Puis la conversation glisse forcément vers l’instrument des danseurs et chorégraphes: le corps. «Le corps est l’instrument parfait pour dealer avec les choses qu’on ne parvient pas à dire, avec les choses compliquées de la vie. C’est la vérité absolue.» Et ce corps qu’il met en scène de manière si parfaitement ajustée nous fait dévier sur un sujet qu’on ne pensait pas nécessairement aborder: la politique. Pour rappel, Hofesh, israélien et allemand, vit à Londres. On s’interroge ensemble sur les événements géopolitiques actuels, et sur la façon dont ils peuvent influencer un créateur né à Jérusalem. Et là, encore, Hofesh Shechter en revient au corps. A ces corps, tous différents, sur scène, qui pourtant portent un projet commun et agissent, dansent dans une parfaite harmonie, à l’unisson. «Il y a une liberté de chaque corps, mais en même temps, l’essentiel dans mon travail chorégraphique, c’est qu’ils soient vus comme un ensemble. Je viens d’une culture où la danse est une manière de connecter les gens, sans jugement moral. Il existe une complicité sur le pouvoir du groupe.»
C’est sans doute cela qui fait la force du travail de Hofesh Shechter: donner à voir, à entendre, à sentir, l’union dans la différence. Même parfois trop millimétré, son spectacle est total d’ensemble et de dons. De force des corps et d’existences différentes, qui font harmonie ensemble. Parce que faire corps, ensemble, c’est partager une expérience essentielle. «C’est la beauté et la musique qui reconnectent. Ça parle à partir du ventre, poursuit le chorégraphe. Les spectateurs font aussi communauté, malgré leurs différences. Il faut nourrir le sentiment d’être connecté. On a besoin de vivre en harmonie.»

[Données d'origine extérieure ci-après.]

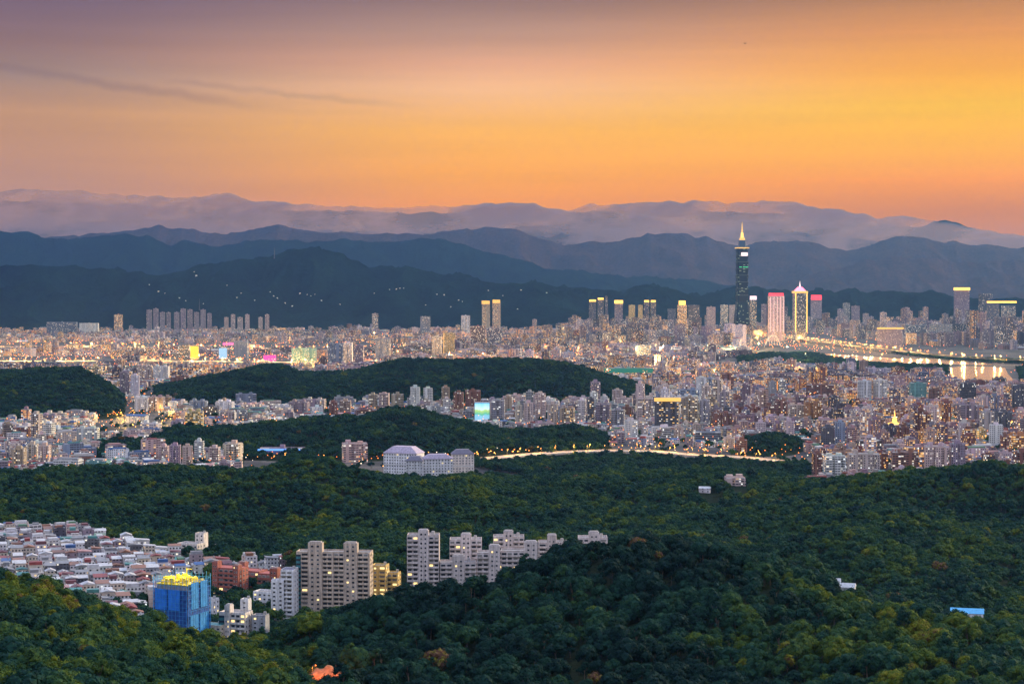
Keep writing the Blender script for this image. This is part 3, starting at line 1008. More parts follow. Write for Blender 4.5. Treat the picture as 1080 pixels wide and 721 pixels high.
tb(178, 190, 467, 492, "mauve", TW, "tall mauve tower, second from left in the stepped cluster")
tb(191, 203, 468, 494, "pink", TW, "pale pink tower with stepped roof in the stepped cluster", .12)
tb(204, 215, 463, 487, "white", TW, "tallest white tower in the middle of the stepped cluster")
tb(219, 232, 471, 490, "pink", TW, "pink tower right of the tallest white one in the cluster")
tb(238, 254, 467, 488, "cream", A, "cream block at the right end of the stepped cluster")
tb(196, 202, 484, 506, "tan", TW, "slim tan tower in front of the stepped cluster")
tb(204, 236, 496, 510, "blue", A, "long blue glazed slab in front of the stepped cluster", .1)
tb(238, 255, 496, 511, "pink", A, "pink end block right of the long blue slab", .15)
tb(228, 243, 487, 500, "mauve", A, "mauve block behind the long blue slab", .1)
tb(272, 322, 472, 482, "mauve", OF, "long low purple building with a blue neon edge", .15, style="punched")
# hollow between the wooded hills, centre
tb(359, 388, 465, 488, "pink", A, "brownish apartment block with orange lit base left of the white institution", .25)
tb(322, 354, 438, 445, "white", WU, "long white low house on the crest of the middle wooded hill", .05)
tb(346, 356, 423, 438, "brick", TW, "left one of two brown towers at the left of the middle saddle")
tb(358, 370, 422, 437, "tan", TW, "right one of two brown towers at the left of the middle saddle")
tb(388, 398, 414, 434, "tan", TW, "left tan tower of a close group of three on the saddle")
tb(399, 411, 413, 434, "pink", TW, "middle pinkish tower of a close group of three on the saddle")
tb(412, 426, 414, 435, "tan", TW, "right tan tower of a close group of three on the saddle")
tb(478, 489, 412, 436, "brick", TW, "brown tower left of the wide brick tower on the saddle")
tb(490, 507, 410, 432, "brick", TW, "wide brick coloured tower above the billboard building")
tb(518, 533, 420, 447, "grey", TW, "grey green tower right of the billboard building")
tb(543, 551, 425, 449, "cream", TW, "slim cream tower at the left of the central tower row", .2)
tb(552, 563, 423, 449, "pink", TW, "pink tower with pale front, second in the central tower row", .2)
tb(564, 576, 413, 444, "pink", TW, "tall pink tower that tops the central tower row", .15)
tb(577, 589, 424, 449, "cream", TW, "cream lit tower right of the tall pink one", .25)
tb(590, 607, 428, 450, "tan", A, "broad tan block in the central tower row", .25)
tb(609, 618, 420, 449, "white", TW, "slim pale tower in the right half of the central row", .12)
tb(619, 627, 418, 450, "dark", TW, "slim dark tower with yellow lit stairs in the central row", .25)
tb(628, 644, 424, 450, "mauve", A, "mauve block right of the slim dark tower", .12)
tb(645, 660, 430, 452, "grey", A, "grey block near the right end of the central row", .12)
tb(659, 673, 441, 465, "white", OF, "white and teal clinic like block above the lamp lit road", .2)
tb(671, 689, 418, 447, "pink", A, "pink slab left of the dark block with a yellow crown", .15)
tb(690, 718, 421, 455, "dark", A, "dark wide apartment block with a yellow lit crown", .3, style="balcony")
tb(719, 737, 417, 451, "tan", TW, "tall tan slab right of the dark yellow crowned block", .22)
tb(738, 750, 420, 451, "grey", TW, "grey tower right of the tall tan slab", .15)
tb(751, 773, 433, 453, "brick", A, "low wide brown block with two darker bays", .15)
tb(733, 762, 455, 466, "blue", OF, "low building with a dark blue screen wall", .05)
tb(763, 776, 461, 476, "cream", A, "cream and green block beside the roundabout wood", .2)
tb(777, 789, 463, 479, "brick", A, "dark red block beside the roundabout wood", .15)
tb(765, 787, 503, 523, "pink", A, "lone pink apartment block standing in the trees of the second ridge", .18, D=2120)
tb(737, 751, 518, 526, "white", RH, "small white house in the trees left of the lone pink block", .05, "white", D=2080)
tb(636, 690, 388, 395, "teal", OF, "long low building with a teal green lit wall beyond the dark hill", .5)
tb(670, 687, 363, 377, "white", OF, "brightly lit white office in the far plain", .55)
# right quarter
tb(811, 819, 401, 419, "grey", OF, "grey half of the block with an orange lit panel", .1)
tb(821, 829, 399, 419, "white", OF, "pale blue white block right of the orange panel", .15)
tb(850, 882, 404, 420, "brick", A, "wide brown red slab left of the white striped towers", .12)
tb(905, 920, 400, 425, "white", TW, "left one of two white towers with dark stripes", .05, style="balcony")
tb(922, 937, 399, 425, "white", TW, "right one of two white towers with dark stripes", .05, style="balcony")
tb(960, 978, 402, 422, "teal", OF, "dark green glass slab right of the white striped towers", .05)
tb(980, 994, 408, 424, "brick", A, "maroon block right of the dark green slab", .12)
tb(867, 880, 448, 475, "dark", OF, "left dark navy tower of the close navy pair", .06)
tb(881, 892, 443, 474, "blue", OF, "right, taller navy tower of the close navy pair", .06)
tb(857, 867, 475, 506, "brick", TW, "narrow reddish tower at the left end of the terrace above the ridge", .15)
tb(849, 868, 421, 445, "orange", A, "orange brown block above the small park in the right quarter", .15)
tb(817, 831, 421, 441, "brick", A, "brown block left of the cream pair in the right quarter", .12)
tb(832, 849, 425, 444, "cream", A, "cream pair of slabs left of the orange brown block", .2)
tb(1044, 1060, 446, 472, "white", OF, "tall blank white block at the right edge of the town", .0)
tb(1056, 1065, 457, 479, "brick", TW, "red brown tower in front of the blank white block", .15)
tb(1066, 1084, 458, 478, "orange", A, "orange lit block at the far right edge above the ridge", .5)
tb(1003, 1019, 465, 500, "mauve", TW, "maroon tower on the crest of the right hand ridge", .15)
tb(976, 1002, 468, 500, "pink", A, "pinkish slab left of the maroon crest tower", .15)
tb(941, 971, 474, 498, "brick", A, "red slab with white corner on the crest of the ridge", .15)
tb(1012, 1033, 425, 448, "mauve", A, "maroon slab in the right quarter left of tall grey towers", .15)
tb(1035, 1050, 432, 460, "grey", TW, "tall grey tower right of the maroon slab", .15)
tb(1051, 1069, 432, 457, "dark", TW, "dark tower near the right edge of the town", .12)
tb(1068, 1090, 404, 436, "dark", TW, "tall dark slab at the right edge below the river", .12)
tb(1012, 1030, 402, 424, "dark", OF, "dark office slab below the bright river water", .1)
tb(969, 977, 454, 472, "orange", OF, "narrow block with an orange lit front in the right quarter", .7)
tb(1030, 1041, 452, 465, "yellow", A, "yellow lit block left of the blank white one", .5)
tb(895, 930, 478, 500, "pink", A, "pale pink terrace block on the crest of the ridge", .15)
tb(870, 893, 478, 504, "white", A, "pale grey terrace block above the ridge", .15)
# far plain and skyline
tb(48, 82, 339, 354, "blue", OF, "big grey blue hall like building at the far left under the mountain", .06)
tb(83, 104, 340, 353, "white", OF, "white terraced building right of the big grey blue hall", .3)
tb(120, 129, 331, 349, "orange", OF, "orange lit tower standing before the far left mountain", .35)
for i, (a, b, t) in enumerate(((154, 160, 326), (161, 167, 323), (168, 174, 325), (175, 180, 328), (183, 189, 326), (190, 196, 325), (197, 203, 324), (204, 210, 325), (211, 217, 325), (218, 223, 327))):
    TABLE.append((a, b, t + (i * 7 % 5) * .9, 342, "mauve", TW, "mauve tower of the estate row at the foot of the mountain", .1, "grey", None, 10450, "apartment_tower", 0.1, None))
for i, (a, b) in enumerate(((236, 241), (243, 248), (250, 256), (258, 263), (272, 277), (279, 284))):
    TABLE.append((a, b, 334 - i % 2 * 3, 347, "pink", TW, "pinkish tower of the second estate row at the mountain foot", .1, "grey", None, 10350, "apartment_tower", 0.1, None))
tb(508, 517, 320, 352, "tan", TW, "left one of the tall lit twin towers before the dark mountain", .45)
tb(519, 528, 319, 352, "tan", TW, "right one of the tall lit twin towers before the dark mountain", .45)
tb(486, 496, 332, 353, "white", TW, "white tower left of the tall twin towers", .25)
tb(443, 454, 333, 354, "grey", TW, "grey slab left of the white far tower", .15)
tb(392, 399, 330, 352, "pink", OF, "slim pale tower with a pointed top in the far centre left", .2)
tb(621, 629, 318, 352, "dark", TW, "dark tower with gold cap, left of a close dark pair", .2)
tb(630, 637, 316, 352, "dark", TW, "second dark tower with gold cap in the close pair", .2)
tb(638, 641, 312, 352, "dark", TW, "very slim dark tower right of the gold capped pair", .1)
tb(648, 657, 318, 352, "mauve", TW, "tower with a yellow top right of the slim dark tower", .25)
tb(663, 670, 321, 352, "yellow", TW, "glowing yellow short tower in the far row", .6)
tb(673, 678, 321, 352, "yellow", TW, "second, slimmer glowing yellow tower in the far row", .6)
tb(679, 685, 318, 352, "dark", TW, "left tower of the pair with yellow roofs", .25)
tb(686, 692, 318, 352, "dark", TW, "right tower of the pair with yellow roofs", .25)
tb(704, 713, 325, 353, "dark", OF, "dark slab left of the orange floodlit tower", .1)
tb(714, 725, 321, 353, "orange", OF, "orange floodlit tower with flared cap", .6)
tb(726, 738, 321, 353, "dark", OF, "wide dark tower right of the orange floodlit one", .08)
tb(745, 755, 323, 351, "pink", OF, "pale striped tower left of the tallest skyscraper", .3)
tb(760, 768, 321, 351, "white", OF, "white block beside the pink one left of the skyscraper", .25)
tb(769, 780, 321, 351, "pink", OF, "pink pale block just left of the skyscraper foot", .3)
tb(782, 790, 318, 352, "dark", OF, "dark block right at the foot of the skyscraper", .12)
tb(791, 798, 314, 352, "dark", OF, "dark block with white lit top right of the skyscraper", .25)
tb(855, 867, 313, 350, "mauve", OF, "block with red glowing top right of the pointed pink tower", .15)
tb(889, 897, 319, 352, "grey", TW, "left grey tower between pointed tower and river", .12)
tb(898, 907, 322, 352, "mauve", TW, "right mauve tower between pointed tower and river", .12)
tb(925, 953, 347, 366, "mauve", OF, "broad block with a row of orange lamps along its roof", .12)
tb(955, 978, 342, 362, "blue", OF, "wide blue grey office block in the far right plain", .12)
tb(980, 1005, 341, 362, "grey", OF, "wide pale grey office block with white rim in the far right plain", .2)
tb(1006, 1023, 305, 352, "mauve", OF, "tall wide tower with a yellow glowing crown at the far right", .12)
tb(1032, 1047, 309, 352, "dark", OF, "tall dark tower beside the yellow roofed one at the far right", .06)
tb(1041, 1054, 319, 354, "dark", OF, "dark block with yellow roof in front of the tall dark tower", .2)
tb(1056, 1072, 322, 350, "grey", OF, "lower block with long yellow roof light at the far right", .2)
tb(1000, 1020, 341, 360, "dark", OF, "low dark cubic block under the yellow crowned tower", .06)
tb(188, 200, 363, 378, "dark", OF, "dark slab left of the screens in the orange lit plain", .2)
tb(246, 262, 359, 378, "blue", OF, "dark blue grey slab in the orange lit plain", .05)
tb(231, 240, 366, 379, "blue", OF, "block with a pale blue glowing screen front", .7)
tb(200, 210, 364, 379, "yellow", OF, "block with a square yellow screen front", .8)
tb(307, 334, 366, 384, "teal", A, "wide green lit block in the orange plain behind the dark hill", .35)
tb(345, 362, 361, 386, "blue", A, "dark blue slab right of the wide green lit block", .15)
tb(362, 372, 360, 385, "white", TW, "tall white slab in the orange plain above the dark hill", .25)
tb(374, 384, 363, 386, "mauve", TW, "mauve slab right of the tall white slab", .2)
tb(395, 412, 356, 380, "grey", A, "wide grey block above the left crest of the dark hill", .3)
tb(455, 466, 354, 378, "cream", TW, "cream tower in the lit group above the dark hill", .35)
tb(467, 480, 350, 376, "yellow", A, "yellow topped block in the lit group above the dark hill", .5)
tb(496, 512, 343, 366, "brick", OF, "dark brown block below the tall lit twin towers", .12)
tb(513, 530, 345, 366, "mauve", OF, "mauve block right of the brown one below the twin towers", .15)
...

Et quand on assiste à un spectacle comme Theatre of Dreams, on ne peut ne pas voir l’incroyable force d’un collectif –criant, chantant, dansant– constitué de gens différents. Voilà en quoi le corps, le cœur et la danse sont politiques. Immensément. Pour un théâtre de rêves, les pieds ancré au sol.
Theatre of Dreams, du 19 au 23 février, à Central, La Louvière.